::: Given material
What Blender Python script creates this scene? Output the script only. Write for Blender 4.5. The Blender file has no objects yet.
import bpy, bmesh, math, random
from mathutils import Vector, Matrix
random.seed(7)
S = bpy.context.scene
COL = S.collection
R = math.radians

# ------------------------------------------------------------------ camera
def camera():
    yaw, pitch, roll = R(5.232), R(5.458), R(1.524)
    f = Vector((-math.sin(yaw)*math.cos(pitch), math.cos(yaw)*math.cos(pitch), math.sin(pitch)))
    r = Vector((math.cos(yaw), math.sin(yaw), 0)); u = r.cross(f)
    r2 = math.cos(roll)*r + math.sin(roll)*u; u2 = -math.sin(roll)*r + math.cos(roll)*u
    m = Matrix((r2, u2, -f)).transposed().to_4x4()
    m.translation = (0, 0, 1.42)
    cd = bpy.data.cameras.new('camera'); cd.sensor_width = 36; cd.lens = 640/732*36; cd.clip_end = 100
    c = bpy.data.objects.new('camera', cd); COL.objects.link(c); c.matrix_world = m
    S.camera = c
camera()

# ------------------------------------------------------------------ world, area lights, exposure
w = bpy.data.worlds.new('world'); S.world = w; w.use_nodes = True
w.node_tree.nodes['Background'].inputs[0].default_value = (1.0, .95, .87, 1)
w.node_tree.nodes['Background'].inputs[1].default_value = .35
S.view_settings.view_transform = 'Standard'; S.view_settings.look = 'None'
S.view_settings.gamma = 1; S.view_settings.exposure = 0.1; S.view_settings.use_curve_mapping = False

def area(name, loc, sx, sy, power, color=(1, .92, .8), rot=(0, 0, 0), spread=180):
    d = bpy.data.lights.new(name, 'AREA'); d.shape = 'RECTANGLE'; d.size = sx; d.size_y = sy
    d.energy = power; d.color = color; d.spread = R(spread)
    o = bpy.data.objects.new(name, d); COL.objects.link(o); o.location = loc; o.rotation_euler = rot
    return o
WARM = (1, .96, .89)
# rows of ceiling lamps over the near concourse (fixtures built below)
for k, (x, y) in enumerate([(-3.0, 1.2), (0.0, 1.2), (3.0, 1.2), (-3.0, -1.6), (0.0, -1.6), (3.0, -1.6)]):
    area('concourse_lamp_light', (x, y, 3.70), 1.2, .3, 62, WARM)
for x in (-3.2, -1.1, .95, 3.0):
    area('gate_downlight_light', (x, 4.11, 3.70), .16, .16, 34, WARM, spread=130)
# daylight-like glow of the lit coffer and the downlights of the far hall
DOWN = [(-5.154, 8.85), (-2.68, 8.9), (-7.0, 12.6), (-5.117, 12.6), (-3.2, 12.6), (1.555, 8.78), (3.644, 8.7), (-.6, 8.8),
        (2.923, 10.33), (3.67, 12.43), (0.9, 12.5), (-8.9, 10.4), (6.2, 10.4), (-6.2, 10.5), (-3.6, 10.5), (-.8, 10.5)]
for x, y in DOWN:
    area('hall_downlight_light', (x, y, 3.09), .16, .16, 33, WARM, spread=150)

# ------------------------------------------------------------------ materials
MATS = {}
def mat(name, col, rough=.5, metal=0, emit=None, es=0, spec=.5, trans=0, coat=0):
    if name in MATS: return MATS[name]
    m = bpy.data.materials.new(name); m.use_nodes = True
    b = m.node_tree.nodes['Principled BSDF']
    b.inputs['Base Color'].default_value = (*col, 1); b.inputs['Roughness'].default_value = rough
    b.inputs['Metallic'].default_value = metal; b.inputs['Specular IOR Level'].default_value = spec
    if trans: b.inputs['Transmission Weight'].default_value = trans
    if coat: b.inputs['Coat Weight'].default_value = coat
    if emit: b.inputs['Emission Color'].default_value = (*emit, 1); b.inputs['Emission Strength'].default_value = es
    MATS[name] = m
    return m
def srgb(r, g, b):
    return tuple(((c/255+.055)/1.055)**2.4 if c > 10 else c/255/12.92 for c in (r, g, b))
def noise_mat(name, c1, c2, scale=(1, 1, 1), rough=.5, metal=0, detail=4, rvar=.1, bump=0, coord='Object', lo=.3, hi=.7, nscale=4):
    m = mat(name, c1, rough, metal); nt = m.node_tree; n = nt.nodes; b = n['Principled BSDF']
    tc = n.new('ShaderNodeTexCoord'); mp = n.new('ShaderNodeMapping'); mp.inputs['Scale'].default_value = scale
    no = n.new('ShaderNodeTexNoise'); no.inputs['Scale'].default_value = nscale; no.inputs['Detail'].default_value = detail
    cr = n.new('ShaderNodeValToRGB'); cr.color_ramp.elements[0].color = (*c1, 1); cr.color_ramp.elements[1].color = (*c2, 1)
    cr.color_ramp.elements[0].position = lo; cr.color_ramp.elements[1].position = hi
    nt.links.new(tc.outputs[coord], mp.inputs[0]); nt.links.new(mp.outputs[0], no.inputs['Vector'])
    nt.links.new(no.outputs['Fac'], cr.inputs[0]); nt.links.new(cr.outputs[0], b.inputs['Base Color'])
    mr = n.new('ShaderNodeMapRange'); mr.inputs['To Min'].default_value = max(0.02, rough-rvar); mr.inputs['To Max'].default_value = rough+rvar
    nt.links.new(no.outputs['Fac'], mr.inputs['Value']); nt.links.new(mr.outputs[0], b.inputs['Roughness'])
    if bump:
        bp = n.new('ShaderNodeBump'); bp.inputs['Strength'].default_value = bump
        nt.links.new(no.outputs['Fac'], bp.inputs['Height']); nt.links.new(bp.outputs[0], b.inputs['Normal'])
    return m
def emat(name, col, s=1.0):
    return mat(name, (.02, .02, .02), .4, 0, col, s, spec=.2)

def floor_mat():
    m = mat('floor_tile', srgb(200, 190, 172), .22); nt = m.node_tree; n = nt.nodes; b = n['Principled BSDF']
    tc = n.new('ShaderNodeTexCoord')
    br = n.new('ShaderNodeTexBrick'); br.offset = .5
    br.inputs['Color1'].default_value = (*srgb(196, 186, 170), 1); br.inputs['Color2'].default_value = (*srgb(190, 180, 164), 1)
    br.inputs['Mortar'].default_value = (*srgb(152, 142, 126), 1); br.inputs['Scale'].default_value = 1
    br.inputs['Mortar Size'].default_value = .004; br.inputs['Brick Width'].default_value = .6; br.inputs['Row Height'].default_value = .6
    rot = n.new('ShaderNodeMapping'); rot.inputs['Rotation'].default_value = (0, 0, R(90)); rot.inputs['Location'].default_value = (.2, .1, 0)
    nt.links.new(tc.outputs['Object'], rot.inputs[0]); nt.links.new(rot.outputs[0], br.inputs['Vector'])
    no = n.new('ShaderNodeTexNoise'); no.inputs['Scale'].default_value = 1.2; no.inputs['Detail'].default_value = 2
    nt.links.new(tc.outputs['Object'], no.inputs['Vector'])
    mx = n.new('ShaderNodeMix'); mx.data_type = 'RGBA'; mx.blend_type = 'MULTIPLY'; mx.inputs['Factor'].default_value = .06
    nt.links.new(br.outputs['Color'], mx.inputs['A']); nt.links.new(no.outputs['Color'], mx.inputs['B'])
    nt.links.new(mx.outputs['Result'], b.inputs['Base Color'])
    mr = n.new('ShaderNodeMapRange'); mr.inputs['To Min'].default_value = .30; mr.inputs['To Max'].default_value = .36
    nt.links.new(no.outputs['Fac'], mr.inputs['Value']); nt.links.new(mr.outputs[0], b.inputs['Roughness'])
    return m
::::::
• What is asked: Everything from the first line of the data through the line containing "R = math.radians" should be echoed exactly. Add nothing.

• Response to this exercise:
What Blender Python script creates this scene? Output the script only. Write for Blender 4.5. The Blender file has no objects yet.
import bpy, bmesh, math, random
from mathutils import Vector, Matrix
random.seed(7)
S = bpy.context.scene
COL = S.collection
R = math.radians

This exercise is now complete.